◆ Short exercise: Give the data again, word for word.

◆ Scripts that build scenes:
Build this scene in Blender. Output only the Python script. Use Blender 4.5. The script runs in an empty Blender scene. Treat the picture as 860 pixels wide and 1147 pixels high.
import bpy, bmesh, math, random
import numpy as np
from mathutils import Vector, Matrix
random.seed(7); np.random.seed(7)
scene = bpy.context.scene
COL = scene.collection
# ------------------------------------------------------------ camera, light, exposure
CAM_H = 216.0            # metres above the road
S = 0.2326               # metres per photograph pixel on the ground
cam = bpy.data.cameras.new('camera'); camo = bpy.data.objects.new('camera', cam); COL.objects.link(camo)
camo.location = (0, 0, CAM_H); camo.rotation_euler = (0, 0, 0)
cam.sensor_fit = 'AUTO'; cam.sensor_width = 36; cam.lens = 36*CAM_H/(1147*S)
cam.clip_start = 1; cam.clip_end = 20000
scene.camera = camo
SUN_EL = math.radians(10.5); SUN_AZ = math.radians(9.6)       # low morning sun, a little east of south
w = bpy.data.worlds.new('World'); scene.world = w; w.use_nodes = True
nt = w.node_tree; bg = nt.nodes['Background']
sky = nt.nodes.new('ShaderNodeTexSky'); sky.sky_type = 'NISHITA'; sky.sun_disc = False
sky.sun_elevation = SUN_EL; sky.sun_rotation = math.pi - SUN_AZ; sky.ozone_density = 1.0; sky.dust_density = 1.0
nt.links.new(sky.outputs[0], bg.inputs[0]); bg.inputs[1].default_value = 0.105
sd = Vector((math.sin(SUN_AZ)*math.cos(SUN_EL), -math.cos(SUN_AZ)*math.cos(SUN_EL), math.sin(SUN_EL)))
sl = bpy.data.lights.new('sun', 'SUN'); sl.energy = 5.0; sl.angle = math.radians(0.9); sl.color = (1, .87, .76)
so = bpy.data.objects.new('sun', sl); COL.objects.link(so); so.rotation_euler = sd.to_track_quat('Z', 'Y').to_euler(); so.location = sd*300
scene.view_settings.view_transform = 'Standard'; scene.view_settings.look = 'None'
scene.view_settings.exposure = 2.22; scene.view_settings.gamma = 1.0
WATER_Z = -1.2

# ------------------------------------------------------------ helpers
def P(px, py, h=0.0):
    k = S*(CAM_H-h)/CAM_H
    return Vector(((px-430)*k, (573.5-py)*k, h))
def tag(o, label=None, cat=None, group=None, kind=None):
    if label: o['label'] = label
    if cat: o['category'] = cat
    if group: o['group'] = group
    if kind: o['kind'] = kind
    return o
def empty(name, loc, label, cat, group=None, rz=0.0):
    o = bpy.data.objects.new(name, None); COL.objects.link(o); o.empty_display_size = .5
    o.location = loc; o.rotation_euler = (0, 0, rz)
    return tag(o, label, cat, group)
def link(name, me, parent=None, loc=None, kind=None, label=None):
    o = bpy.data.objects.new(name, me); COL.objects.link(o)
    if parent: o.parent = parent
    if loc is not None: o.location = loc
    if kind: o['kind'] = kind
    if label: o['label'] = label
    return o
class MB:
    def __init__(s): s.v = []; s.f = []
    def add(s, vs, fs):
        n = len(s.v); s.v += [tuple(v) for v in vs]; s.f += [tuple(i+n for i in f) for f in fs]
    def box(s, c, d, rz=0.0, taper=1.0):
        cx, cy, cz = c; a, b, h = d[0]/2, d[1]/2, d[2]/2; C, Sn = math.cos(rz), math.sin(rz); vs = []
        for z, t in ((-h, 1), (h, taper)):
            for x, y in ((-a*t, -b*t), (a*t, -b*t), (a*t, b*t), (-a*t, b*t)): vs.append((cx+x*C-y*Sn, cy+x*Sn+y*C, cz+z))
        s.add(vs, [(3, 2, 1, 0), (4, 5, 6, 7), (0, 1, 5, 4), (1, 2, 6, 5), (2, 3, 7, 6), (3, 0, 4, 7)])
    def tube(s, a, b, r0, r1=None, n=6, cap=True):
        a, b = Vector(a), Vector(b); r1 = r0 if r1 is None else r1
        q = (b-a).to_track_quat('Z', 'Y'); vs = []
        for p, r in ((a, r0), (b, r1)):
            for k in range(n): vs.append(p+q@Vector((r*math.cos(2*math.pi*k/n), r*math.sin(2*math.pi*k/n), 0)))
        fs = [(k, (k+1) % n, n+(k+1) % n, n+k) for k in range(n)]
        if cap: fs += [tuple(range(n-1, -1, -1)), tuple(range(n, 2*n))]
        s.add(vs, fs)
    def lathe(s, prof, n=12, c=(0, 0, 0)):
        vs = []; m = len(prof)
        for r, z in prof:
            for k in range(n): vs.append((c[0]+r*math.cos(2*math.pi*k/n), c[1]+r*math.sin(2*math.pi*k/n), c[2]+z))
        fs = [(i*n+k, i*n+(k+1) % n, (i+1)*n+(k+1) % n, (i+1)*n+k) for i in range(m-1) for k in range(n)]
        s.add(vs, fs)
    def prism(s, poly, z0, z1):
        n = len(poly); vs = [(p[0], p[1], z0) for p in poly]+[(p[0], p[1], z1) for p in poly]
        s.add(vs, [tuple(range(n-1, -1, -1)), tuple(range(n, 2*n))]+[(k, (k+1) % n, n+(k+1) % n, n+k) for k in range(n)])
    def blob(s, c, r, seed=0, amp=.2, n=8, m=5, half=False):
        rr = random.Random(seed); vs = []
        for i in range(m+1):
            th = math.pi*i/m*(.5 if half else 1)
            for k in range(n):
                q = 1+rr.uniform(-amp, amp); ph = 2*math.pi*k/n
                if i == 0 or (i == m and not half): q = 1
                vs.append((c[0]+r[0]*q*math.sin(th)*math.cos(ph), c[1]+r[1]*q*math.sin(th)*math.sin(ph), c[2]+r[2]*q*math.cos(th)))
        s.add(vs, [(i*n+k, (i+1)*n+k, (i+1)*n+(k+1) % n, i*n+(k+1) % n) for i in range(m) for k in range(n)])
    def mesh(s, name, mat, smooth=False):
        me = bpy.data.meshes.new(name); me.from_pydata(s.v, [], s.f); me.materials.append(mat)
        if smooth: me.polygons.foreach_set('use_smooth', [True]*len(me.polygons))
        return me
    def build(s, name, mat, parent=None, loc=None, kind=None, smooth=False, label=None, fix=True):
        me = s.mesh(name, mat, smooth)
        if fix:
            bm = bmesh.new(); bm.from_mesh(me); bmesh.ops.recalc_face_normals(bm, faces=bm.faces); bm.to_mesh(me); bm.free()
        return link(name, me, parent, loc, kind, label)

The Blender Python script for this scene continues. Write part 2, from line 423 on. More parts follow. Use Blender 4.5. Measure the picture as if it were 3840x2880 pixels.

◆ Solution to this exercise:
Build this scene in Blender. Output only the Python script. Use Blender 4.5. The script runs in an empty Blender scene. Treat the picture as 860 pixels wide and 1147 pixels high.
import bpy, bmesh, math, random
import numpy as np
from mathutils import Vector, Matrix
random.seed(7); np.random.seed(7)
scene = bpy.context.scene
COL = scene.collection
# ------------------------------------------------------------ camera, light, exposure
CAM_H = 216.0            # metres above the road
S = 0.2326               # metres per photograph pixel on the ground
cam = bpy.data.cameras.new('camera'); camo = bpy.data.objects.new('camera', cam); COL.objects.link(camo)
camo.location = (0, 0, CAM_H); camo.rotation_euler = (0, 0, 0)
cam.sensor_fit = 'AUTO'; cam.sensor_width = 36; cam.lens = 36*CAM_H/(1147*S)
cam.clip_start = 1; cam.clip_end = 20000
scene.camera = camo
SUN_EL = math.radians(10.5); SUN_AZ = math.radians(9.6)       # low morning sun, a little east of south
w = bpy.data.worlds.new('World'); scene.world = w; w.use_nodes = True
nt = w.node_tree; bg = nt.nodes['Background']
sky = nt.nodes.new('ShaderNodeTexSky'); sky.sky_type = 'NISHITA'; sky.sun_disc = False
sky.sun_elevation = SUN_EL; sky.sun_rotation = math.pi - SUN_AZ; sky.ozone_density = 1.0; sky.dust_density = 1.0
nt.links.new(sky.outputs[0], bg.inputs[0]); bg.inputs[1].default_value = 0.105
sd = Vector((math.sin(SUN_AZ)*math.cos(SUN_EL), -math.cos(SUN_AZ)*math.cos(SUN_EL), math.sin(SUN_EL)))
sl = bpy.data.lights.new('sun', 'SUN'); sl.energy = 5.0; sl.angle = math.radians(0.9); sl.color = (1, .87, .76)
so = bpy.data.objects.new('sun', sl); COL.objects.link(so); so.rotation_euler = sd.to_track_quat('Z', 'Y').to_euler(); so.location = sd*300
scene.view_settings.view_transform = 'Standard'; scene.view_settings.look = 'None'
scene.view_settings.exposure = 2.22; scene.view_settings.gamma = 1.0
WATER_Z = -1.2

# ------------------------------------------------------------ helpers
def P(px, py, h=0.0):
    k = S*(CAM_H-h)/CAM_H
    return Vector(((px-430)*k, (573.5-py)*k, h))
def tag(o, label=None, cat=None, group=None, kind=None):
    if label: o['label'] = label
    if cat: o['category'] = cat
    if group: o['group'] = group
    if kind: o['kind'] = kind
    return o
def empty(name, loc, label, cat, group=None, rz=0.0):
    o = bpy.data.objects.new(name, None); COL.objects.link(o); o.empty_display_size = .5
    o.location = loc; o.rotation_euler = (0, 0, rz)
    return tag(o, label, cat, group)
def link(name, me, parent=None, loc=None, kind=None, label=None):
    o = bpy.data.objects.new(name, me); COL.objects.link(o)
    if parent: o.parent = parent
    if loc is not None: o.location = loc
    if kind: o['kind'] = kind
    if label: o['label'] = label
    return o
class MB:
    def __init__(s): s.v = []; s.f = []
    def add(s, vs, fs):
        n = len(s.v); s.v += [tuple(v) for v in vs]; s.f += [tuple(i+n for i in f) for f in fs]
    def box(s, c, d, rz=0.0, taper=1.0):
        cx, cy, cz = c; a, b, h = d[0]/2, d[1]/2, d[2]/2; C, Sn = math.cos(rz), math.sin(rz); vs = []
        for z, t in ((-h, 1), (h, taper)):
            for x, y in ((-a*t, -b*t), (a*t, -b*t), (a*t, b*t), (-a*t, b*t)): vs.append((cx+x*C-y*Sn, cy+x*Sn+y*C, cz+z))
        s.add(vs, [(3, 2, 1, 0), (4, 5, 6, 7), (0, 1, 5, 4), (1, 2, 6, 5), (2, 3, 7, 6), (3, 0, 4, 7)])
    def tube(s, a, b, r0, r1=None, n=6, cap=True):
        a, b = Vector(a), Vector(b); r1 = r0 if r1 is None else r1
        q = (b-a).to_track_quat('Z', 'Y'); vs = []
        for p, r in ((a, r0), (b, r1)):
            for k in range(n): vs.append(p+q@Vector((r*math.cos(2*math.pi*k/n), r*math.sin(2*math.pi*k/n), 0)))
        fs = [(k, (k+1) % n, n+(k+1) % n, n+k) for k in range(n)]
        if cap: fs += [tuple(range(n-1, -1, -1)), tuple(range(n, 2*n))]
        s.add(vs, fs)
    def lathe(s, prof, n=12, c=(0, 0, 0)):
        vs = []; m = len(prof)
        for r, z in prof:
            for k in range(n): vs.append((c[0]+r*math.cos(2*math.pi*k/n), c[1]+r*math.sin(2*math.pi*k/n), c[2]+z))
        fs = [(i*n+k, i*n+(k+1) % n, (i+1)*n+(k+1) % n, (i+1)*n+k) for i in range(m-1) for k in range(n)]
        s.add(vs, fs)
    def prism(s, poly, z0, z1):
        n = len(poly); vs = [(p[0], p[1], z0) for p in poly]+[(p[0], p[1], z1) for p in poly]
        s.add(vs, [tuple(range(n-1, -1, -1)), tuple(range(n, 2*n))]+[(k, (k+1) % n, n+(k+1) % n, n+k) for k in range(n)])
    def blob(s, c, r, seed=0, amp=.2, n=8, m=5, half=False):
        rr = random.Random(seed); vs = []
        for i in range(m+1):
            th = math.pi*i/m*(.5 if half else 1)
            for k in range(n):
                q = 1+rr.uniform(-amp, amp); ph = 2*math.pi*k/n
                if i == 0 or (i == m and not half): q = 1
                vs.append((c[0]+r[0]*q*math.sin(th)*math.cos(ph), c[1]+r[1]*q*math.sin(th)*math.sin(ph), c[2]+r[2]*q*math.cos(th)))
        s.add(vs, [(i*n+k, (i+1)*n+k, (i+1)*n+(k+1) % n, i*n+(k+1) % n) for i in range(m) for k in range(n)])
    def mesh(s, name, mat, smooth=False):
        me = bpy.data.meshes.new(name); me.from_pydata(s.v, [], s.f); me.materials.append(mat)
        if smooth: me.polygons.foreach_set('use_smooth', [True]*len(me.polygons))
        return me
    def build(s, name, mat, parent=None, loc=None, kind=None, smooth=False, label=None, fix=True):
        me = s.mesh(name, mat, smooth)
        if fix:
            bm = bmesh.new(); bm.from_mesh(me); bmesh.ops.recalc_face_normals(bm, faces=bm.faces); bm.to_mesh(me); bm.free()
        return link(name, me, parent, loc, kind, label)

The Blender Python script for this scene continues. Write part 2, from line 423 on. More parts follow. Use Blender 4.5. Measure the picture as if it were 3840x2880 pixels.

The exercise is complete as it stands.